Assume moreover that $A_n(P)$ is hermitian whenever $P$ has real roots. Then I claim $A_n(P)$ is hermitian for any real polynomial $P$ from the same kind of argument. Indeed denote $A_n^* : P \longmapsto \left[A_n(P^*)\right]^*$, where $P^*$ denotes the complex conjugate of the polynomial $P$, and $\left[A_n(P^*)\right]^*$ is the conjugate transpose of the matrix $A_n(P^*)$. This is a rational function (beware that $P \mapsto [A_n(P)]^*$ is not rational however !). Our assumption is that the rational function $A_n - A_n^*$ is zero on all polynomial with real roots, so it's zero everywhere.
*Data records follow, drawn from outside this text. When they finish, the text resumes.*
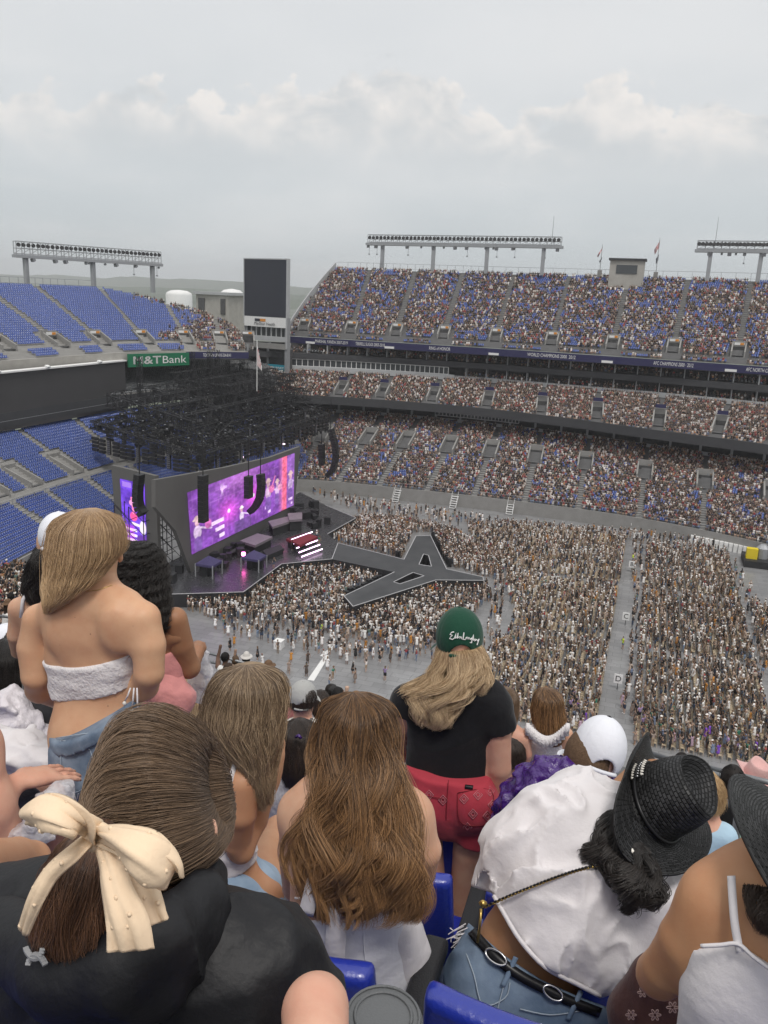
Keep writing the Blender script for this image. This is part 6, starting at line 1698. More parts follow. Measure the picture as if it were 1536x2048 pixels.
# ================================================================== blond girl in the white bandeau
def girl_bandeau():
    f = Fig('person', 'standing girl with long blond hair, white bandeau top and denim shorts', 1.75, 185, 1300)
    S = f.S
    f.torso([(183, 1232, 0, 88), (182, 1270, 0, 94), (180, 1315, 0, 90), (186, 1365, 0, 82), (194, 1408, .0, 80), (204, 1452, 0, 90)], k=.03, groove=.36)
    f.limb([(78, 1238, .01, 26), (118, 1222, .01, 28), (184, 1204, .015, 32), (254, 1218, .01, 28), (288, 1234, .01, 26)], .03)
    f.limb([(186, 1196, .02, 44), (184, 1165, .03, 40), (178, 1120, .05, 40)], .03)
    f.limb([(120, 1216, .015, 30), (184, 1176, .03, 34)], .04); f.limb([(248, 1214, .015, 28), (188, 1176, .03, 34)], .04)
    f.limb([(77, 1240, .01, 31), (67, 1295, .0, 32), (72, 1352, -.01, 29), (80, 1378, .03, 26)], .02)
    f.limb([(80, 1378, .03, 28), (118, 1395, .16, 25), (150, 1392, .28, 20)], .02)
    f.limb([(288, 1238, .01, 31), (298, 1290, .0, 32), (298, 1345, -.01, 29), (288, 1372, .03, 26)], .02)
    f.limb([(288, 1372, .03, 27), (262, 1380, .16, 24), (230, 1380, .28, 19)], .02)
    for u in (132, 234): f.ell(u, 1262, -.040, 30, 44, 14, .04, tilt=.2 if u < 180 else -.2)                    # shoulder blades
    f.limb([(192, 1485, .0, 92), (215, 1540, 0, 100)], .05, flat=(f.D, .8))
    f.limb([(165, 1540, 0, 52), (160, 1700, .01, 46), (160, 1900, .02, 32)], .03); f.limb([(265, 1540, 0, 52), (262, 1700, .02, 46), (255, 1900, .03, 32)], .03)
    f.ell(175, 1102, .05, 60, 68, 60, .03)
    ear(f, 240, 1108, .05, 26)
    f.body(sk_fair)
    T = Sdf(); f.torso([(181, 1290, 0, 93), (181, 1315, 0, 90), (186, 1365, 0, 83), (193, 1405, 0, 81)], k=.03, S=T, groove=.36)
    top = both(f.plane(80, 1306, 278, 1304, 'below', tilt=.25), f.plane(98, 1386, 276, 1372, 'above', tilt=.1))
    o = f.part('bandeau_top', T, c_lace, off=.006, cut=top, fold=folds(.005, 26, 3, (1, 0, 0), 3), h=.006)
    for vv, uu0, uu1 in ((1306, 82, 277), (1382, 100, 276)):
        pts = []
        for s_ in np.linspace(0, 1, 14):
            u = uu0+(uu1-uu0)*s_; pts.append((u, vv-4*math.sin(s_*3.1)))
    # lace ties with beads at the side
    for du, ln in ((0, 40), (-7, 26), (6, 52)):
        child(MB().tube([f.p(268+du, 1376, -.07), f.p(266+du*1.5, 1376+ln*.6, -.075), f.p(264+du*2, 1376+ln, -.07)], .0022, 5).build('tie', c_white, smooth=True), f.root)
        child(MB().tube([f.p(264+du*2, 1376+ln, -.07), f.p(263+du*2, 1380+ln, -.07), f.p(263+du*2, 1386+ln, -.07)], [.002, .006, .002], 6).build('bead', c_pearl, smooth=True), f.root)
    J = Sdf(); f.limb([(200, 1452, 0, 84), (200, 1490, .0, 90), (215, 1540, 0, 100)], .05, J, (f.D, .85)); f.ell(165, 1530, -.03, 56, 60, 50, .05, S=J); f.ell(262, 1528, -.03, 56, 60, 50, .05, S=J)
    f.limb([(165, 1545, 0, 56), (160, 1590, 0, 56)], .02, J); f.limb([(266, 1545, 0, 56), (264, 1600, 0, 56)], .02, J)
    jj = f.part('denim_shorts', J, c_denim, off=.008, cut=both(f.plane(112, 1440, 305, 1392, 'below', tilt=.2), f.plane(110, 1590, 320, 1602, 'above')), fold=folds(.004, 18, 9, (1, 0, .3), 2), h=.006)
    W_ = Sdf(); f.limb([(200, 1440, 0, 90), (204, 1470, 0, 92)], .05, W_, (f.D, .85))
    f.part('waistband', W_, c_denim, off=.013, cut=both(f.plane(112, 1438, 305, 1390, 'below', tilt=.2), f.plane(112, 1464, 305, 1416, 'above', tilt=.2)), h=.006)
    rn = np.random.default_rng(4); m = MB()
    for i in range(46):
        u = 114+rn.random()*70; v = 1584+rn.random()*8; m.tube([f.p(u, v, -.13), f.p(u+rn.normal(0, 4), v+8+rn.random()*16, -.13)], .0012, 4)
    child(m.build('frayed_hem', c_white), f.root)
    pk = [(122, 1480, -.085), (180, 1500, -.138), (178, 1560, -.142), (150, 1585, -.14), (124, 1560, -.09), (122, 1480, -.085)]
    jeans_details(f, jj, [pk, [(112, 1476, -.04), (150, 1470, -.13), (200, 1462, -.155), (270, 1440, -.135)]], J, stitch_b)
    for u, v, r_ in ((181, 1268, 2.2), (222, 1300, 1.6), (150, 1235, 1.3), (216, 1412, 2.0), (266, 1252, 1.3), (120, 1290, 1.4)):
        c = f.on(u, v, f.S, 0, 0); child(MB().tube([c, c+(CAMP-c)/np.linalg.norm(CAMP-c)*.0012], [r_*f.k*.5, r_*f.k*.3], 7).build('mole', mat('mole', (.14, .06, .035), .6), smooth=True), f.root)
    # fine necklace
    f.line('necklace', [(140, 1178), (165, 1182), (195, 1180), (224, 1170)], .0009, c_gold, f.S, .0)
    hair(f, 'hair', [(150, 1022, 206, 1022, .05, 30), (112, 1042, 236, 1040, .05, 66), (103, 1075, 245, 1072, .045, 80), (101, 1105, 243, 1098, .04, 84), (99, 1140, 222, 1122, .02, 74), (97, 1166, 204, 1146, -.005, 60), (95, 1188, 182, 1168, -.03, 42), (93, 1208, 150, 1192, -.05, 26), (92, 1228, 118, 1216, -.06, 10)], 5200, h_blond, 3, wave=.002, wfreq=2, radius=.0008, ends=.30, npts=18, fly=.02, clump=140)
girl_bandeau()

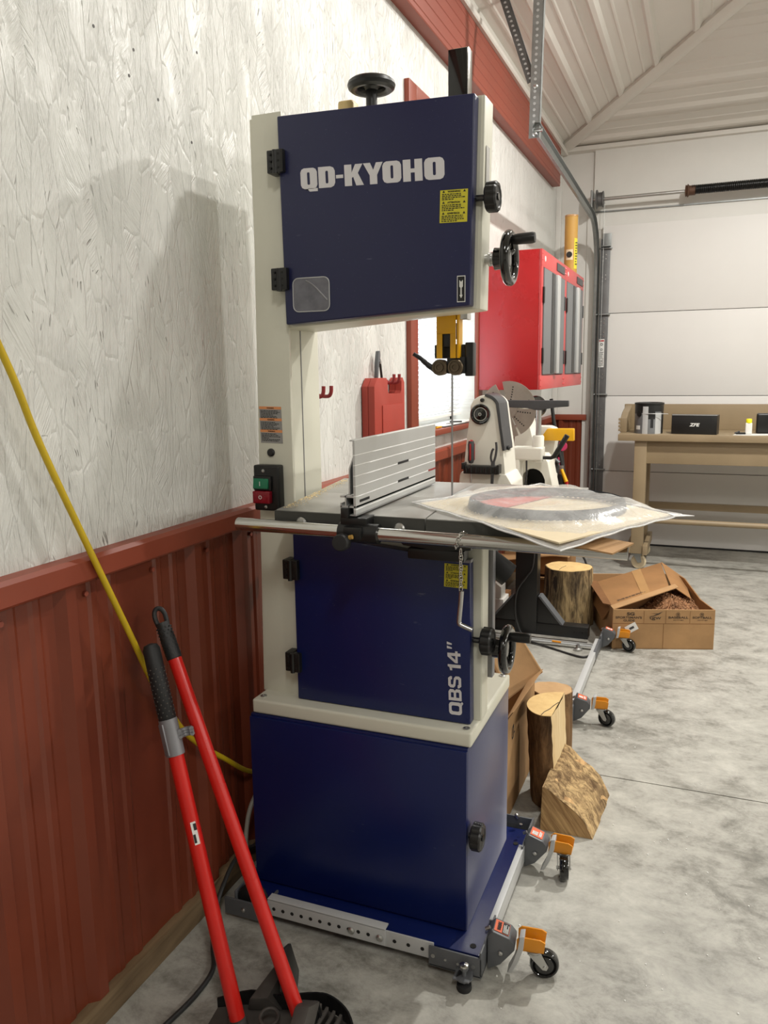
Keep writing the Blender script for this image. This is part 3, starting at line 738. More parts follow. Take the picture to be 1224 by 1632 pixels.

When $P$ is real, this means $A_n(P)$ is hermitian (because $A_n(P) = A_n^*(P) = [A_n(P)]^*$, the last equality being only true when $P$ is real). This yields a contradiction if $P$ is a real polynomial with complex roots.

It's a little sad to see the previous discouraging answer accepted relatively quickly. In fact, there is a construction due to Miroslav Fiedler and improved by Gerhard Schmeisser that constructs a tridiagonal matrix whose characteristic polynomial is (up to a constant factor) the input polynomial, by using a modified Euclidean algorithm to effectively generate Sturmian sequences (which was mentioned by Robert Israel in a comment to the OP). If the subdiagonal elements ($c_k$ in the notation of Schmeisser's paper) generated are all positive, then the tridiagonal matrix is indeed symmetric, and thus has its roots all real.

See the papers for more details. Mathematica code implementing the construction can be found here; it should not be too difficult to adapt it to other languages.